It [the German economy] remains stuck in the period of weakness that has persisted since mid-2022, the economists write in the latest Monthly Report. Real gross domestic product (GDP) is thus likely to have contracted again somewhat in the third quarter of 2024. In the fourth quarter of 2024, economic activity could - from today’s perspective - more or less stagnate. However, the authors of the article are currently still not expecting a recession in the sense of a significant, broad-based and persistent decline in economic output.

Ongoing competitiveness issues

Taking the average of July and August 2024, output was down markedly in both the industrial sector and in construction compared with the second quarter. Demand remains weak in both sectors, according to the Monthly Report. This is attributable, on the one hand, to the comparatively high financing costs, which dampen investment activity and thus also demand for capital goods. Furthermore, uncertainty with regard to future economic and political conditions affects the planning certainty of enterprises, which, in turn, weighs on investment.

Foreign demand for German industrial products is currently recovering only slightly, despite moderate growth in German sales markets. The economists write that this is an indication of ongoing problems in German competitiveness. As a result, both domestic and foreign demand for German industrial products remains weak. The consequently now low level of capacity utilisation in the manufacturing sector is, in turn, taking its toll on the respective investment.

Service providers are likely to have provided support to the economy, albeit to a limited extent. Private consumption is likely to have provided only little impetus. Consumers are still unsettled, according to the Bank’s experts. As wages are rising significantly more strongly than prices, their real incomes are increasing. However, they are still hesitant to make use of this additional scope for expenditure.

Labour market remains relatively stable

The labour market outlook is relatively stable, according to the Monthly Report. Unfavourable economic developments are beginning to have an impact, however. Those areas of the manufacturing and retail trade that are particularly affected by weak demand are increasingly reducing staff. The production sector includes mining, manufacturing and construction, amongst others. On the other hand, substantial recruitment can be observed in healthcare and social services, education, logistics and, most recently, also in the financial sector. Unemployment was up again somewhat in September overall. After seasonal adjustment, around 2.82 million people were registered as unemployed, 17,000 more than in August. The unemployment rate held steady at 6.0% due to rounding. The economists do not expect a significant decline in employment levels at the current time.

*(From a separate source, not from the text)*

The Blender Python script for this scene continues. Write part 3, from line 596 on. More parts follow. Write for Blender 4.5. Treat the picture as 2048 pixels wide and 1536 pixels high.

Higher inflation rates expected again

The inflation rate in Germany continued to decline in September. Inflation as measured by the Harmonised Index of Consumer Prices (HICP) stood at +1.8%, down from 2.0% in August. Energy prices, in particular, fell substantially once again in September. Inflation rates for food and industrial goods (excluding energy) were largely unchanged from the previous month. Price dynamics for services remained high.

The inflation rate is likely to be higher again towards the end of the year. The economists write that this is due, amongst other things, to energy base effects. Crude oil prices peaked in September of last year and then fell again. One year later, this development, when viewed in isolation, will contribute to an increase in headline HICP inflation over the coming months. Food price inflation could rise again as well.